Donald Trump has impeccable timing. Just as the International Monetary Fund publishes its forecast predicting Britain will see the biggest hit to growth prospects of any major economy due to the Iran war, the President threatened to reopen the US-UK trade deal and downgrade the terms. These renewed terms would threaten to turn a bad year into a terrible one for Britain.
Trump is not stupid. He knows that Britain needs easy access to American markets to sustain its fragile economy. Keir Starmer also knows this, and has said that he wants to get closer to Europe to reduce dependence on the United States. This is to misdiagnose the problem. The British economy needs America precisely because of its imbalanced trading relationship with the European Union.

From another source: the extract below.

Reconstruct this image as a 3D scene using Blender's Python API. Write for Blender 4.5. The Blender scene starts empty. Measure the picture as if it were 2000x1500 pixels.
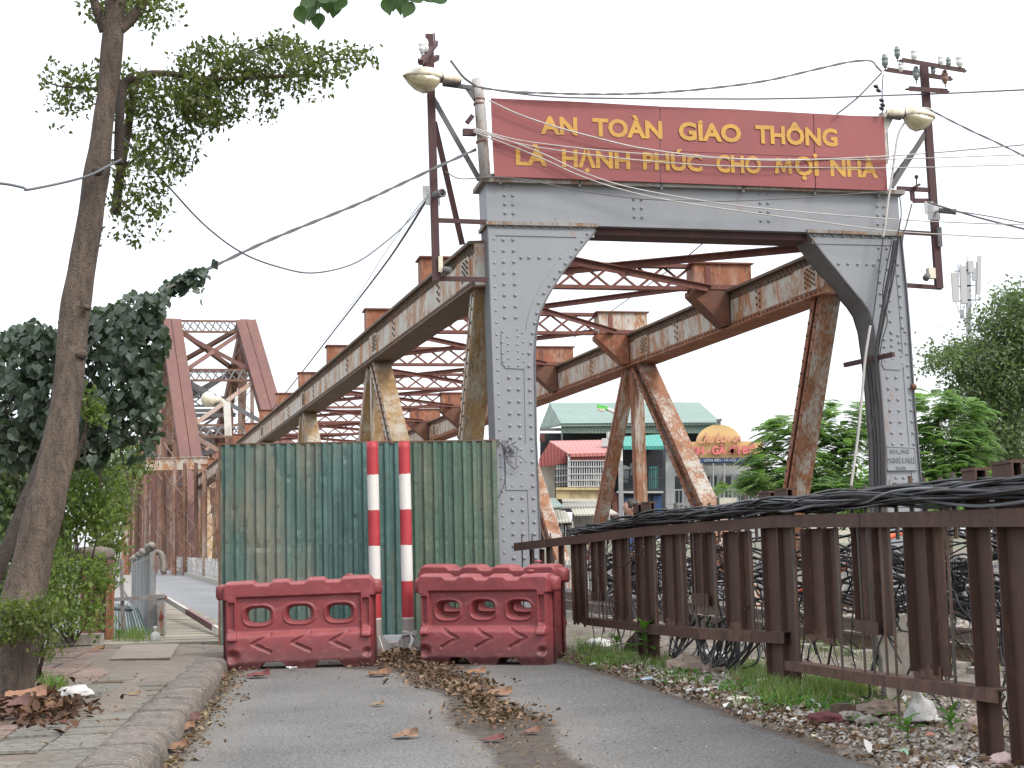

There are three great trade powers in the world at present: the United States, the European Union and China. Britain is currently running trade deficits with two of them: China and the European Union. The British economy is importing £42 billion more from China than it generates in exports. The deficit with the European Union, however, is more than twice as large and stands at just under £90 billion a year. The only major success in terms of trade is with the US, where Britain’s surplus currently stands at roughly £73 billion.
In essence, the problem is that Britain can sell services very easily to the United States because of cultural, linguistic and historic ties, but it is much more difficult to sell them to the EU. On the flip side, demand for European goods has never been greater. This has nothing to do with Brexit but with the country’s dependence on Europe’s energy and goods while solely selling services. In 1999, Britain’s trade deficit with the EU was £11 billion, but by 2015 it had reached £69 billion.
If Britain’s trade deficit worsened while it was an EU member, it is hard to see how things will improve by simply getting closer to Brussels. The real £90 billion question is why the EU would allow this relationship to substantially change when the bloc is doing so well out of it. The only reason to get closer to Brussels is if there is a promise to address this trade imbalance.
Trump’s team knows that to pay for Britain’s weak trade position with the EU and growing dependence on Chinese goods, the economy cannot afford to lose any American trade. This gives the UK no leverage in negotiations, just as Trump likes it. The only thing holding the US back is the huge stock of American investment in the UK, worth over £640 billion. However, this is hardly something to cheer about. Using this in a negotiation would be equivalent to pointing a gun at our own head and threatening to pull the trigger.
All this matters because net trade is currently acting as a drag on growth. The British economy is running a £56 billion deficit because we are spending more on imports than we earn from exports. It is now fashionable in Westminster for former Atlanticists to restyle themselves as “Anglo-Gaullists” and call for greater independence from the US. However, these so-called Gaullists are simply seeking to swap economic vassalage to the United States with economic vassalage to the European Union.
The only way to strengthen Britain’s hand with America is to make the economy more resilient. This means maximizing productive resources (particularly critical minerals and energy), reducing dependence on goods imports through manufacturing, using savings and capital to grow British business, and pursuing a harder-nosed trade strategy with Brussels and Beijing. That would be an Anglo-Gaullism worthy of the name.